これは、たしか桂文珍師匠のネタだったと思う。ずいぶん昔の話だがテレビで見ていると、文珍師匠の横におもちゃのロボットがいて、このネタに合わせて、本当にロボットの腕が落ちたのを覚えている。

ボロッと。

当然爆笑したが、ロボットの痛みは感じなかった。その当時、機械が痛みを感じるわけがないというのが常識だったからだ。

今、その常識が変わりつつあるらしい。少し前の話になるが、NHKで、「人間ってなんだ。A.I入門」というシリーズの番組をやっていた。その中で驚いたのは、近い将来、意識のあるロボットが誕生するかもしれないとの話だった。

ロボットは、意識のあるロボットと意識のないロボットに分かれ、意識のあるロボットは、人間とのコミュニケーションを担当し、意識のないロボットは単純作業を担当するとのことだ。意識のあるロボットは、介護やサービス業の現場に、意識のないロボットは、製造現場にということなのだろう。

そもそも、ロボットは、「痛い。」という感情をどうやって理解するのだろう。この番組では、感情ではないが、「痛い。
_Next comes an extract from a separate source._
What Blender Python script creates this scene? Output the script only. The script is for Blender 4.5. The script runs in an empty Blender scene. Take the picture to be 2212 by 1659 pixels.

」という言葉について、ロボットがどう理解しているかについても解説していた。ロボットは、人間のような肉体を持ち合わせていないので、人間の痛みを直接知ることができない。なので、ネットで「痛い。」という言葉がどんな場面でどのように使われているかを学習し、「痛い。」という言葉を理解するのだそうだ。

ロボットは、ネットから「痛い。」の言葉を理解する。

こう聞くと、意識のあるロボットに話し相手になってもらうのは、虚しいことだなと思う。はたして、そうなのだろうか。

わたし自身を振り返ってみると、私や私の近くで起こる「痛い。」の体験は、そう頻繁に起こっていない。それに比べ、ネットでは、「痛い。」「痛み。」の言葉をしょっちゅう目にする。もしかすると、私が理解する「痛い。」は、ネットからの情報による「痛い。」なのではないかと疑いたくもなってくる。私は、本当に生身の「痛い。」を理解し得ているのだろうかとまで思ってしまう。

「ありのままの自分」という言葉があるようだ。このありのままの「自分」って、みんな、どうやって理解してるんだろう。鏡に映し出された自分の姿かもしれないが、その鏡に映った自分の姿を置き換えた言葉は、もしかすると、ネットからの言葉じゃないのだろうか。

ロボットは、ネットを使って人間に近づいてきているが、人間も、逆にロボットに近づいてきているのではないかと冗談のように思う。近い将来、意識のあるロボットが話し相手になってくれたとき、ロボットの腕がとれたら、私は、なにをどう感じるのだろう。